As someone who is in broadcasting, I keep informed regarding the digital TV transmission transition schedule, but probably most of the public is unaware of a deadline approaching. In about 2 years, the FCC has mandated that all analog TV transmission cease – and all broadcasting becomes digital only. This date has been moved back several times and was originally July 2005. I was watching the hearing on the hill this past Wednesday regarding the proposed XM and Sirius merger and heard "serving the public" from several people testifying as well as on the committee. The decision to cut off completely reminds me of those early morning sessions in congress when something is slipped in just before the vote when most are asleep. To me this decision does not serve a large minority of our population.

I have always felt that this deadline was unfair to the poor and elderly because most of them have no means of upgrading to current technology. There is a proposal for discount coupons for converter boxes, but no price has been stated at these boxes. My mother still has a vintage late 70's Sony Trinitron that still works.
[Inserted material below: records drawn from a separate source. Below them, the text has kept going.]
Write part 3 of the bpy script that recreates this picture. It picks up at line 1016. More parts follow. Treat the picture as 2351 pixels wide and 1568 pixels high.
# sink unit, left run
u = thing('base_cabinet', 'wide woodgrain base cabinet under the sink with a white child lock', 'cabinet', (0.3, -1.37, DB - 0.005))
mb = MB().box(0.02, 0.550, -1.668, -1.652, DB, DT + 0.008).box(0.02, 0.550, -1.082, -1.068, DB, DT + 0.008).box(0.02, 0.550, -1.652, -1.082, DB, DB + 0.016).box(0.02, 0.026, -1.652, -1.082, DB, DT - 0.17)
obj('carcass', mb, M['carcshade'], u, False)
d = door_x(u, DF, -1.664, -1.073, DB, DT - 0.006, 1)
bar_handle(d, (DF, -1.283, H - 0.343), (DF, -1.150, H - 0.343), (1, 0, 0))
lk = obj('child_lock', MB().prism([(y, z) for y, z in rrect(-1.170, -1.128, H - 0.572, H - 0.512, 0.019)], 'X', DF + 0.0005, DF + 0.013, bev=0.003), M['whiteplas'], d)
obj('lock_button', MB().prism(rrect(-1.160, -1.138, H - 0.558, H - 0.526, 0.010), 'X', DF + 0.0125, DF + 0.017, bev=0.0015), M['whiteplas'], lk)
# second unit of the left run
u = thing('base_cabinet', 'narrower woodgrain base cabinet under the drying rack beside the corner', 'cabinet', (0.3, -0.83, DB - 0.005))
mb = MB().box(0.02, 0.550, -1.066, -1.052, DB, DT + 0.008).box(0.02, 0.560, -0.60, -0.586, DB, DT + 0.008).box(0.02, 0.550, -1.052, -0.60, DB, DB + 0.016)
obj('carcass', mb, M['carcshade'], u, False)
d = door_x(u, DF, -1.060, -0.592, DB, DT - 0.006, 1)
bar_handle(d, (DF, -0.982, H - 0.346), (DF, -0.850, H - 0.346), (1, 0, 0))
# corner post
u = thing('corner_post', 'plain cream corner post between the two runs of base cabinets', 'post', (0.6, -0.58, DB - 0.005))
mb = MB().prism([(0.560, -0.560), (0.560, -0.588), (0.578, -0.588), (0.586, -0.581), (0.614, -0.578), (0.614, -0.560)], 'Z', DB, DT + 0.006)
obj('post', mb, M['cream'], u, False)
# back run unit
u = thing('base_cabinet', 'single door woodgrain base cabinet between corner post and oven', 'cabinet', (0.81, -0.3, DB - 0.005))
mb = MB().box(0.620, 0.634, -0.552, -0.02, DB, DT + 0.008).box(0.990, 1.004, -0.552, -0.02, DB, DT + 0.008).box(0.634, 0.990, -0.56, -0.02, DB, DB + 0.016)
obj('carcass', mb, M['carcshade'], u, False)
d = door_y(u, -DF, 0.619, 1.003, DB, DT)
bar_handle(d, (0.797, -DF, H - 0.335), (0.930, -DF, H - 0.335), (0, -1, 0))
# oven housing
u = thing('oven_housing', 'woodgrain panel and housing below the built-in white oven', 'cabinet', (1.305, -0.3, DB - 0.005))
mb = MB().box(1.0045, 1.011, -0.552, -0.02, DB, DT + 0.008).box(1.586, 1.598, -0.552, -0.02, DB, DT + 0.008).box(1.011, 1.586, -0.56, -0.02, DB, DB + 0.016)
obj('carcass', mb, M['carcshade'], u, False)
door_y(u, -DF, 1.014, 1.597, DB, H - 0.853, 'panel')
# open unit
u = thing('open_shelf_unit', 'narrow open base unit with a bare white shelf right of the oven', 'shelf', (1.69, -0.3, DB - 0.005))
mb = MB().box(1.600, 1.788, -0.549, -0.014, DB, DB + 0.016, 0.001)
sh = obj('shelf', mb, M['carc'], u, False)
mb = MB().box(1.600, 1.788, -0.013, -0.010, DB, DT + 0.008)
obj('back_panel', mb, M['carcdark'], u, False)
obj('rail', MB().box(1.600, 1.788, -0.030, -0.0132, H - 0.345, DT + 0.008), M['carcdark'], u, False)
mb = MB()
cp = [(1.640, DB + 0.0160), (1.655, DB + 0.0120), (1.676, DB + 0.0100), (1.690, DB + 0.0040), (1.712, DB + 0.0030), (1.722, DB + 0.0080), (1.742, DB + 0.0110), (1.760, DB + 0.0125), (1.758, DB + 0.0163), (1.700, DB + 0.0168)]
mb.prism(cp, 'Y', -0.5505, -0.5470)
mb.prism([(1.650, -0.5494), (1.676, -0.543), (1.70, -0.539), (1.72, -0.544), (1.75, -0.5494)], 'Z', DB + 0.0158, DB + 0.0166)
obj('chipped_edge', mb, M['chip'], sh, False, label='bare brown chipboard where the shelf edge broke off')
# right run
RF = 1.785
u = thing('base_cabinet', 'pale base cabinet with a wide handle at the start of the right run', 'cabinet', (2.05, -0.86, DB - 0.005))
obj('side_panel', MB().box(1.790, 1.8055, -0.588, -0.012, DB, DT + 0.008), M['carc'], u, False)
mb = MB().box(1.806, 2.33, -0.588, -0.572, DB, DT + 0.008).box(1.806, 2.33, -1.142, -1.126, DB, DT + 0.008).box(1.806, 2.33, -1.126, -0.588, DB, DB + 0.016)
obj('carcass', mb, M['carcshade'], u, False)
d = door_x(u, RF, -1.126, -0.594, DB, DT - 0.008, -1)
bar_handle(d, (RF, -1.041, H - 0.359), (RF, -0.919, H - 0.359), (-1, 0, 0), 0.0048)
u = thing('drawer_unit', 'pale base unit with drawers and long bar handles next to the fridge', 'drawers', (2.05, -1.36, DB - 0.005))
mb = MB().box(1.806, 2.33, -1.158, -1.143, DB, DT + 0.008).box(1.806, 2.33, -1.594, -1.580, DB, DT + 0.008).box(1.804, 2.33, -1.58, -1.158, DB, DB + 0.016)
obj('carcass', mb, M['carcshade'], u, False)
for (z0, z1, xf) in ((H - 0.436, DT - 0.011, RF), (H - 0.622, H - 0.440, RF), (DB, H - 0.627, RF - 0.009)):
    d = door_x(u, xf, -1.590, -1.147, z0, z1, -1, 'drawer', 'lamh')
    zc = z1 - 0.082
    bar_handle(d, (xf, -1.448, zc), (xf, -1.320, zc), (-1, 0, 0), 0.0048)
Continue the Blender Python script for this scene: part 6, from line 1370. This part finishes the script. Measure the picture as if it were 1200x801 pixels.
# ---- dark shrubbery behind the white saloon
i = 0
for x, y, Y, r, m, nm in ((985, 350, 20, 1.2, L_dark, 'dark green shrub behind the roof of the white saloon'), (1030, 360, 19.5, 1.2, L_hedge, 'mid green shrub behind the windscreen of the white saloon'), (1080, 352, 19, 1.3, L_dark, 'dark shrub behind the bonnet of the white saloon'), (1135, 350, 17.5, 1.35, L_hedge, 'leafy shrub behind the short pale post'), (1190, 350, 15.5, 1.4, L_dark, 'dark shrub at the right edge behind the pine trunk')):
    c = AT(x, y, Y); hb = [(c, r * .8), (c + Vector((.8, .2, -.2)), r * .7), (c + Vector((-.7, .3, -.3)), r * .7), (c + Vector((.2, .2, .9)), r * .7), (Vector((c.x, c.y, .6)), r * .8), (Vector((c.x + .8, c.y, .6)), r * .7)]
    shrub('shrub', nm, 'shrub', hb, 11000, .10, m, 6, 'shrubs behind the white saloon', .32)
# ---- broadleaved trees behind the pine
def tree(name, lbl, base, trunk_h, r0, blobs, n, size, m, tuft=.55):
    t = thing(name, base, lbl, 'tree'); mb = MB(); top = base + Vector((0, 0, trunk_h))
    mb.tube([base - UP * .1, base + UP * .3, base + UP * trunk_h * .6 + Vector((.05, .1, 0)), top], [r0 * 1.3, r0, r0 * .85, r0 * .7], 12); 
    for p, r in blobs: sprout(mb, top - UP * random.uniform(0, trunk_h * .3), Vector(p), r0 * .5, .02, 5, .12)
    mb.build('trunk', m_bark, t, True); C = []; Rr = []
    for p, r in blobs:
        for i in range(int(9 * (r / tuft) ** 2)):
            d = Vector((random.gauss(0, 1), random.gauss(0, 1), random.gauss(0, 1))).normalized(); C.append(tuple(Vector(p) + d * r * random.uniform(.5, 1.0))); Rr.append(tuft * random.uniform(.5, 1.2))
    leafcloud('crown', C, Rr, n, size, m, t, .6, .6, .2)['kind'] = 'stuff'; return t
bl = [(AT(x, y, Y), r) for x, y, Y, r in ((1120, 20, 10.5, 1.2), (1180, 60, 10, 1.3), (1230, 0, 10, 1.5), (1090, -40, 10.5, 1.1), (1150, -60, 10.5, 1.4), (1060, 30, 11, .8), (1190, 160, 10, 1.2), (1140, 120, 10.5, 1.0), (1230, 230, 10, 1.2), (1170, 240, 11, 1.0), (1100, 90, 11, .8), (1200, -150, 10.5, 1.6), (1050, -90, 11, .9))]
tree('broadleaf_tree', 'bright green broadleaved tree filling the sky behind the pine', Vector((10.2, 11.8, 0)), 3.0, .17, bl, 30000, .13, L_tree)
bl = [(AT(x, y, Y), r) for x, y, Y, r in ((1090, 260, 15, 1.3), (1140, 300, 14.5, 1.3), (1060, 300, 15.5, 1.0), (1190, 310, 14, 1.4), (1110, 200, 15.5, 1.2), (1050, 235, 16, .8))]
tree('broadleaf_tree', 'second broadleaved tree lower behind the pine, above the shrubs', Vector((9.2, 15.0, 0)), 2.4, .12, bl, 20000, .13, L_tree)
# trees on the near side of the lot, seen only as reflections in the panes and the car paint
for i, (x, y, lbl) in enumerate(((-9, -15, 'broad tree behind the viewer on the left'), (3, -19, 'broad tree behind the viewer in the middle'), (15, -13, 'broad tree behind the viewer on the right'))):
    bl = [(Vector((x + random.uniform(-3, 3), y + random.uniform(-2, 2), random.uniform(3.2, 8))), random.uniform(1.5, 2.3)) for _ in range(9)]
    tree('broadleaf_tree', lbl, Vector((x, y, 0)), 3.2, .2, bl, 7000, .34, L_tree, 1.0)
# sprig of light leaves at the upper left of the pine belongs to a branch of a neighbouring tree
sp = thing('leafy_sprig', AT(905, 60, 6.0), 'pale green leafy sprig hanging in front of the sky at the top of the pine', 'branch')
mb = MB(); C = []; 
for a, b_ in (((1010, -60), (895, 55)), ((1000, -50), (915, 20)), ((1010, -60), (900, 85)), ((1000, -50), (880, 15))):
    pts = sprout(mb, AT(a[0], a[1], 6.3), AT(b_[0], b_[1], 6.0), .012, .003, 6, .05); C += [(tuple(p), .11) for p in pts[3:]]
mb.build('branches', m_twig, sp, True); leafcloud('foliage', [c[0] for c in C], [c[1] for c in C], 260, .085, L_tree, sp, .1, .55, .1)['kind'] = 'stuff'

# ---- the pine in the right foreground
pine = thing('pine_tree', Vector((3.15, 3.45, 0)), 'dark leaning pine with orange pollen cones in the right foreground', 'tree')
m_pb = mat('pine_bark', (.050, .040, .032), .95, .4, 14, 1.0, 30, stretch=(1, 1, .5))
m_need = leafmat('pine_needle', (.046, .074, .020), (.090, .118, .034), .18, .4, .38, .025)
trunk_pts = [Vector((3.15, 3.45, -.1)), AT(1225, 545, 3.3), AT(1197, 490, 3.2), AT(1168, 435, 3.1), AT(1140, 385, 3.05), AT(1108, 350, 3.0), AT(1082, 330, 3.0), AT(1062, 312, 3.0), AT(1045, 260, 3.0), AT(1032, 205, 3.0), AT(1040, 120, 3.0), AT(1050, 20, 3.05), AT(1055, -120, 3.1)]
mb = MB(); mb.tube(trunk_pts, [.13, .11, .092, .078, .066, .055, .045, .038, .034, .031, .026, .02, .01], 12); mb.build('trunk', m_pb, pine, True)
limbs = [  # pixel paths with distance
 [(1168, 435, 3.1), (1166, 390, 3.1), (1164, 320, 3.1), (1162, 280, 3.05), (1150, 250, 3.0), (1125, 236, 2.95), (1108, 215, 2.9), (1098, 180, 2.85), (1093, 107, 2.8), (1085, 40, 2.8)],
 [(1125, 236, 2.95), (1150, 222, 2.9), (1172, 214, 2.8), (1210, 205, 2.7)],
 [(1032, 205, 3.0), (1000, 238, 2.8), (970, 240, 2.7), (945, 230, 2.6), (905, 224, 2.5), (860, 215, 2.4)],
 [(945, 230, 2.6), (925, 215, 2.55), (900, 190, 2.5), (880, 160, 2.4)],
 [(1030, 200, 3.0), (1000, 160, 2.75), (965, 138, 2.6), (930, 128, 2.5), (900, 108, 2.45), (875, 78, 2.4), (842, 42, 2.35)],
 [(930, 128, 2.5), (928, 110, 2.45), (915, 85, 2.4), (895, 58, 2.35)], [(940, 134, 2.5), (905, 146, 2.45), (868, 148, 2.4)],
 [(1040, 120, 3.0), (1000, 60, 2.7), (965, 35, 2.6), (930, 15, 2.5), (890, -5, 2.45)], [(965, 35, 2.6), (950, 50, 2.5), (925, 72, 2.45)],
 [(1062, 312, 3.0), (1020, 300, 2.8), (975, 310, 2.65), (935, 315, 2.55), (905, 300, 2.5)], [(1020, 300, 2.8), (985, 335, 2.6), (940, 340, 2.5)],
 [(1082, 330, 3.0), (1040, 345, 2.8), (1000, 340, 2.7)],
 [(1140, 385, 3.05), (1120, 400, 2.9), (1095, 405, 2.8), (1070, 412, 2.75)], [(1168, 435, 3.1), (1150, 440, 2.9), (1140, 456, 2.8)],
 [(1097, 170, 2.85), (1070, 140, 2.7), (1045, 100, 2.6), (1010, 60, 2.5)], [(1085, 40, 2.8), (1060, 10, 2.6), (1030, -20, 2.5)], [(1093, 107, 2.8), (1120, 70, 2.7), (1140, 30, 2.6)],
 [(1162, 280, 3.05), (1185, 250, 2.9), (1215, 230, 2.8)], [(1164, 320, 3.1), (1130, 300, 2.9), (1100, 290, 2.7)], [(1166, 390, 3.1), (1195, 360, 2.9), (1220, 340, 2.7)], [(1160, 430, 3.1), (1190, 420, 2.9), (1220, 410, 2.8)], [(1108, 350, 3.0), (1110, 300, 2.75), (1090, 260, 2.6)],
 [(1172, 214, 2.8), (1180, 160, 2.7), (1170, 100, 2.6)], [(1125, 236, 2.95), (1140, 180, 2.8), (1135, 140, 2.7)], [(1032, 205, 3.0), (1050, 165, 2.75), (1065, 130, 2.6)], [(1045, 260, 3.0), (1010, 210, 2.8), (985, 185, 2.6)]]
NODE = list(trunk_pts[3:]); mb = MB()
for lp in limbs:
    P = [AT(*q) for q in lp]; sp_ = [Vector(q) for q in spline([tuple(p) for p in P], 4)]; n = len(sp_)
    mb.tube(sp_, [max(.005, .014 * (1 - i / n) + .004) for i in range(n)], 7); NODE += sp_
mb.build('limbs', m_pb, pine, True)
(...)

I can't see her trying to figure out how to hookup an adaptor box to that TV. Remember when VCR's came out and most blinked 12:00 for years? This might be a level of difficulty a little higher than that. And inner city and rural poor who worry more about their next meal won't be able to afford a box that probably cost more than their TV. Now I understand that Cable and Satellite TV is roughly in 85% of homes in the US, but there are people who live in certain areas where neither would work or be available. I lived in a small town in Nebraska and the only way to see my local news was to put up an outside antenna. In small towns, you can't get your local TV on Dish Network or Direct TV.

Now the reason the FCC has decreed this is so the space freed up by turning off the analog TV transmitters can be re-auctioned for other services. I understand the need for more bandwidth for emerging technology. But my solution is to follow what British TV did when it transitioned from its original TV standard of 405 lines on VHF to 625 on UHF. It kept the 405 system up from the transition to 625 in 1967 to well into the 1980's. By that time aged sets had died off and there was no hardship for those who had to replace anyway. I don't think we need that long of an overlap. But I would suggest that we continue analog transmission at least a few more years -- at least to 2012, where the Mayan calendar says the world will end anyway. So after that it's a moot point. Mid-sized standard definition TV's have just recently become available and I don't know of any portable TVs today that have a digital tuner.

Mostly pressure from broadcasters has influenced the FCC to move back the deadline since production and installation of digital broadcast equipment and installing new transmission antennas is costly and time consuming. Now if the public. … You and I. …. could also bring such influence to the FCC, it could prevent a tsunami of complaints from the public on February 18, 2009, the day after the current deadline. If Jericho is still on the air then, at least people would be able to see the bomb the day after instead of feeling like they were the ones bombed.